Published 11 October 2012 04:15, Updated 11 October 2012 05:00
The composition of a shopping centre says a great deal of about the retail sector: which types of stores do well and which are struggling.
The clearest shift at the moment is towards stores that offer services and experiences – both of which are protected from online competition. A peek overseas offers some glimpses of what future Australian centres might look like.
Some changes are subtle. In a centre in Arizona in the United States, the trend to in-store experiences is well captured in the crafts store Make Meaning, where customers make picture frames, decorate cakes and thread necklaces.
Other changes are dramatic. Westfield’s new centre in Stratford City, London, includes a casino and hotel.
And some are fun. In the giant centres of the United Arab Emirates, ice-skating rinks, bowling alleys and enormous arcade areas lease space as large as a department store.
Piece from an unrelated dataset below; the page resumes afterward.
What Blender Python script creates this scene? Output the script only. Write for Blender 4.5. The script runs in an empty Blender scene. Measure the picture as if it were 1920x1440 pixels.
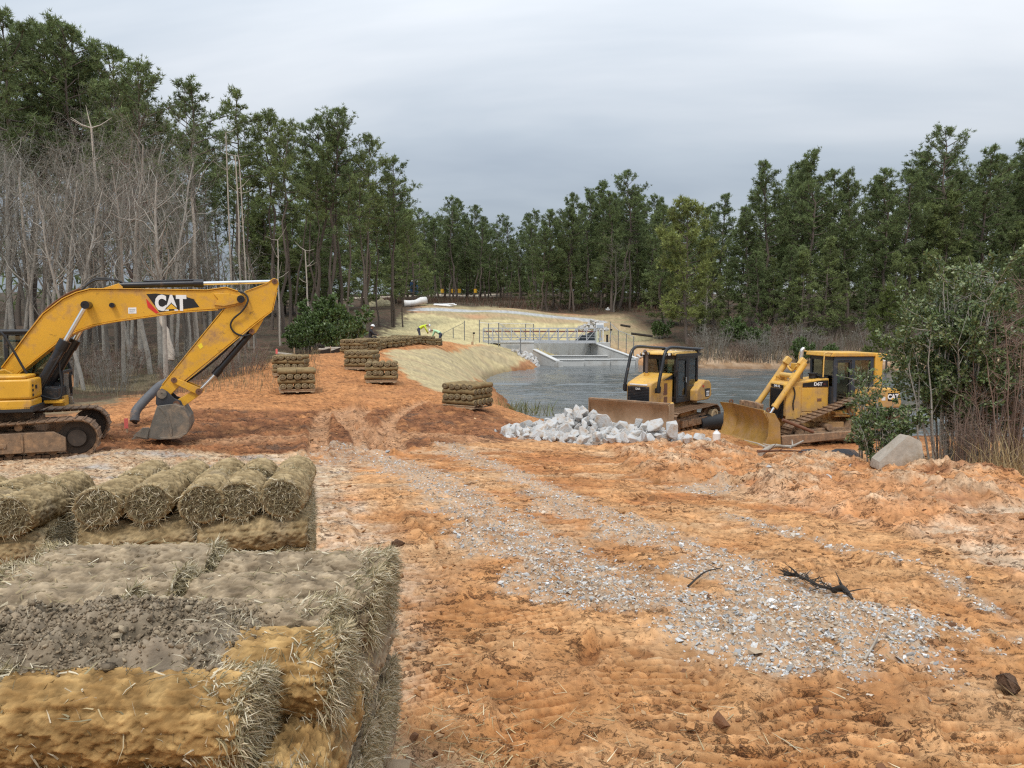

The most pervasive change will likely be the withering of the food hall as a site tucked away from consumer goods and fashion stores.
The founder of retail marketing and communication consultancy Retail Oasis,Steve Kulmar, thinks the integration of food and retail will be one of the key trends in the shopping centres in the next five years.
On a trip to Stockholm, Kulmar came visited a centre called Mood arranged on these principles.
“It had made the shopping mall feel much more like a street. They had done the most outstanding job of integrating food and fashion,” he says. “You walk into to a Westfield, or into a Stocklands, or into an AMP, and they’ve got the food hall down here and the fashion precinct over there.
“At Mood, the customer was coming in to the shopping centre to eat but then they would probably discover something – a fashion purchase, a discretionary item – and then buy it. It was quite clever integration of the two.”